▶ **Problem details**
Reproduce all of the data below without alteration; exclude every picture.

--- start of Collected material ---

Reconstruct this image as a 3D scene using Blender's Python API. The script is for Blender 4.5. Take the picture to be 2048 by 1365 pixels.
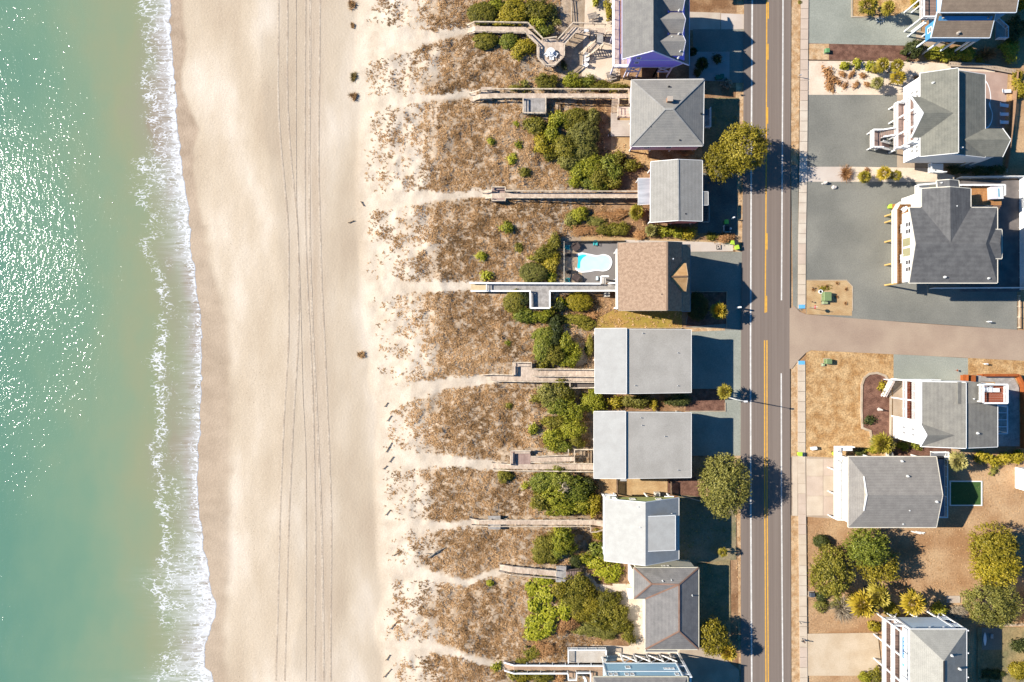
import bpy, bmesh, math, random
import numpy as np
from mathutils import Vector, Matrix, noise as mnoise
from mathutils.geometry import tessellate_polygon

for o in list(bpy.data.objects):
    bpy.data.objects.remove(o)
S = bpy.context.scene
C = S.collection
HC = 136.5                       # camera height in metres (10 px of the photograph = 1 m on the ground)

# ------------------------------------------------------------ camera, sky, sun, exposure
cam_d = bpy.data.cameras.new('camera')
cam_d.sensor_width = 36.0
cam_d.lens = 18.0 * HC / 102.4
cam_d.clip_start = 1.0
cam_d.clip_end = 6000.0
cam = bpy.data.objects.new('camera', cam_d)
C.objects.link(cam)
cam.location = (0, 0, HC)
cam.rotation_euler = (0, 0, 0)
S.camera = cam

SUN_EL, SUN_AZ = 35.0, 10.5      # shadows run right and 10.5 degrees down the picture
world = bpy.data.worlds.new('World')
S.world = world
world.use_nodes = True
wn = world.node_tree.nodes
bg = wn.get('Background') or wn.new('ShaderNodeBackground')
sky = wn.new('ShaderNodeTexSky')
sky.sky_type = 'NISHITA'
sky.sun_disc = False
sky.sun_elevation = math.radians(SUN_EL)
sky.sun_rotation = math.radians(270.0 + SUN_AZ)
sky.air_density = 1.0
sky.dust_density = 0.3
sky.ozone_density = 3.0
hsv = wn.new('ShaderNodeHueSaturation')
hsv.inputs['Saturation'].default_value = 1.45
world.node_tree.links.new(sky.outputs[0], hsv.inputs['Color'])
world.node_tree.links.new(hsv.outputs[0], bg.inputs[0])
bg.inputs[1].default_value = 0.068

sun_d = bpy.data.lights.new('sun', 'SUN')
sun_d.energy = 4.9
sun_d.angle = math.radians(0.5)
sun_d.color = (1.0, 0.93, 0.82)
sun = bpy.data.objects.new('sun', sun_d)
C.objects.link(sun)
ce, se = math.cos(math.radians(SUN_EL)), math.sin(math.radians(SUN_EL))
ca, sa = math.cos(math.radians(SUN_AZ)), math.sin(math.radians(SUN_AZ))
sun.rotation_euler = Vector((ce * ca, -ce * sa, -se)).to_track_quat('-Z', 'Y').to_euler()
sun.location = (-100, 20, 120)

S.view_settings.view_transform = 'Standard'
S.view_settings.look = 'None'
S.view_settings.exposure = 0.95
S.view_settings.gamma = 1.0
S.view_settings.use_curve_mapping = False
S.render.engine = 'CYCLES'
S.cycles.use_denoising = True
S.cycles.max_bounces = 6
S.cycles.diffuse_bounces = 3
S.cycles.transparent_max_bounces = 6
S.cycles.sample_clamp_indirect = 6.0

# ------------------------------------------------------------ measuring helpers
def P(px, py, z=0.0):
    k = (HC - z) / HC
    return Vector(((px - 1024.0) / 10.0 * k, (682.5 - py) / 10.0 * k, z))

def V3(p):
    return p if isinstance(p, Vector) else (P(*p) if len(p) == 3 else P(p[0], p[1], 0))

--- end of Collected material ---

▶ **Complete response**
Reconstruct this image as a 3D scene using Blender's Python API. The script is for Blender 4.5. Take the picture to be 2048 by 1365 pixels.
import bpy, bmesh, math, random
import numpy as np
from mathutils import Vector, Matrix, noise as mnoise
from mathutils.geometry import tessellate_polygon

for o in list(bpy.data.objects):
    bpy.data.objects.remove(o)
S = bpy.context.scene
C = S.collection
HC = 136.5                       # camera height in metres (10 px of the photograph = 1 m on the ground)

# ------------------------------------------------------------ camera, sky, sun, exposure
cam_d = bpy.data.cameras.new('camera')
cam_d.sensor_width = 36.0
cam_d.lens = 18.0 * HC / 102.4
cam_d.clip_start = 1.0
cam_d.clip_end = 6000.0
cam = bpy.data.objects.new('camera', cam_d)
C.objects.link(cam)
cam.location = (0, 0, HC)
cam.rotation_euler = (0, 0, 0)
S.camera = cam

SUN_EL, SUN_AZ = 35.0, 10.5      # shadows run right and 10.5 degrees down the picture
world = bpy.data.worlds.new('World')
S.world = world
world.use_nodes = True
wn = world.node_tree.nodes
bg = wn.get('Background') or wn.new('ShaderNodeBackground')
sky = wn.new('ShaderNodeTexSky')
sky.sky_type = 'NISHITA'
sky.sun_disc = False
sky.sun_elevation = math.radians(SUN_EL)
sky.sun_rotation = math.radians(270.0 + SUN_AZ)
sky.air_density = 1.0
sky.dust_density = 0.3
sky.ozone_density = 3.0
hsv = wn.new('ShaderNodeHueSaturation')
hsv.inputs['Saturation'].default_value = 1.45
world.node_tree.links.new(sky.outputs[0], hsv.inputs['Color'])
world.node_tree.links.new(hsv.outputs[0], bg.inputs[0])
bg.inputs[1].default_value = 0.068

sun_d = bpy.data.lights.new('sun', 'SUN')
sun_d.energy = 4.9
sun_d.angle = math.radians(0.5)
sun_d.color = (1.0, 0.93, 0.82)
sun = bpy.data.objects.new('sun', sun_d)
C.objects.link(sun)
ce, se = math.cos(math.radians(SUN_EL)), math.sin(math.radians(SUN_EL))
ca, sa = math.cos(math.radians(SUN_AZ)), math.sin(math.radians(SUN_AZ))
sun.rotation_euler = Vector((ce * ca, -ce * sa, -se)).to_track_quat('-Z', 'Y').to_euler()
sun.location = (-100, 20, 120)

S.view_settings.view_transform = 'Standard'
S.view_settings.look = 'None'
S.view_settings.exposure = 0.95
S.view_settings.gamma = 1.0
S.view_settings.use_curve_mapping = False
S.render.engine = 'CYCLES'
S.cycles.use_denoising = True
S.cycles.max_bounces = 6
S.cycles.diffuse_bounces = 3
S.cycles.transparent_max_bounces = 6
S.cycles.sample_clamp_indirect = 6.0

# ------------------------------------------------------------ measuring helpers
def P(px, py, z=0.0):
    k = (HC - z) / HC
    return Vector(((px - 1024.0) / 10.0 * k, (682.5 - py) / 10.0 * k, z))

def V3(p):
    return p if isinstance(p, Vector) else (P(*p) if len(p) == 3 else P(p[0], p[1], 0))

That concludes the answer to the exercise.